Пленные постепенно исчезли с улиц Донецка. В 1946 году Элла пошла в школу, только что отстроенную, четырёхэтажную. Дом, где в подвале занималась она второклассницей, тоже восстановили. «И окна в нём светились по вечерам. А мы ещё долго жили в театре. И мама ужасно хотела собственное жильё. Когда мы шли мимо отстроенных зданий, она за-
глядывала в окна и говорила: и у нас такой абажур обязательно будет. Когда родители получили отдельную комнатку, мама сама сделала абажур из своего красивого шёлкового лимонного цвета с бахромой платка. В центре платка прорезала дыру и повесила на каркас. Получился абажур».
«Это было тяжёлое время, но оно было добрым», – несколько раз повторяет Элла Львовна.
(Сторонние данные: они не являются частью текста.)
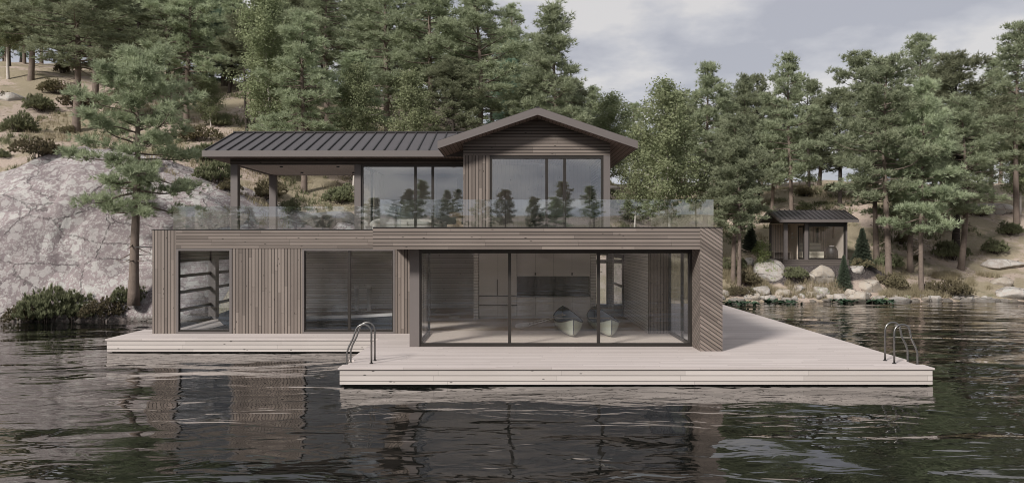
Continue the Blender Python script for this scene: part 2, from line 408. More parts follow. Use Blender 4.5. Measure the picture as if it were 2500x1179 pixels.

Она считает, что именно тогда были заброшены зёрнышки человечности, которые проросли в ней способностью сопереживать. «Была бы я постарше, меня, конечно, коснулись бы дела космополитов, убийство Михоэлса… Слишком взрослые вещи, – говорит она. – Я этого не помню. Зато помню, как мы ждали большую перемену, чтобы получить сладкую ватрушку. И дневные концерты для военнопленных помню».